How x-rays are focused in a telescope. XMM-Newton
How x-rays are focused in a telescope.

This ability to penetrate is problematic for astronomy. A telescope works by focusing light from a larger area to a smaller one. An optical telescope uses lenses to refract light or curved mirrors to reflect it. Radio waves bounce easily off conductive materials such metal, so large metal dishes can be used as radio mirrors to focus radio waves to the detectors. But because x-rays tend to penetrate material rather than reflect off them, you can’t focus them as you would visible light or radio waves.

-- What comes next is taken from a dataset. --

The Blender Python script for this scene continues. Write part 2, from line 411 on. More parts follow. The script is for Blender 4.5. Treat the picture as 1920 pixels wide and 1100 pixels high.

But x-rays can scatter off certain materials if they strike the surface at a very low angle. Basically an x-ray photon can make a glancing blow off the surface of the material, which changes the direction of the photon slightly. So to make an x-ray telescope, you need to make a column of reflective surfaces nested within each other, as seen in the image above. Each layer scatters x-ray photons slightly, but the amount of deflection by each layer is different so that all x-rays entering the telescope are focused toward the detector.

If there x-ray photons were only scattered once, then they would only focus after a very far distance. So you add another column of reflective surfaces to scatter the x-ray photons again. With two scattering the length of your telescope can be reduced to a more manageable length of about 10 meters.

Of course there are other challenges. Because the x-rays come in at such a shallow angle, any defect in your reflecting surface can scatter them in the wrong direction, which reduces the sensitivity of your telescope. So the reflectors need to be extremely precise. Metals such as platinum can be used for lower energy x-ray reflectors, but high-energy x-ray reflectors require multiple layers of different materials as a scattering surface. This means that after you make the reflecting surfaces, you then have to vacuum deposit a few-atoms thick layer of a low density material such as silicon or carbon, then a layer of a high density material such as platinum, and keep doing that about a hundred times. You have to do this for each mirror. In the case of the NuStar x-ray telescope, for example, there are 130 concentric focusing mirrors.

One last thing. X-rays don’t penetrate through the Earth’s atmosphere much, so this x-ray telescope, which is about the length of a bus, has to be launched into space.

This is why x-ray astronomy is such a challenge.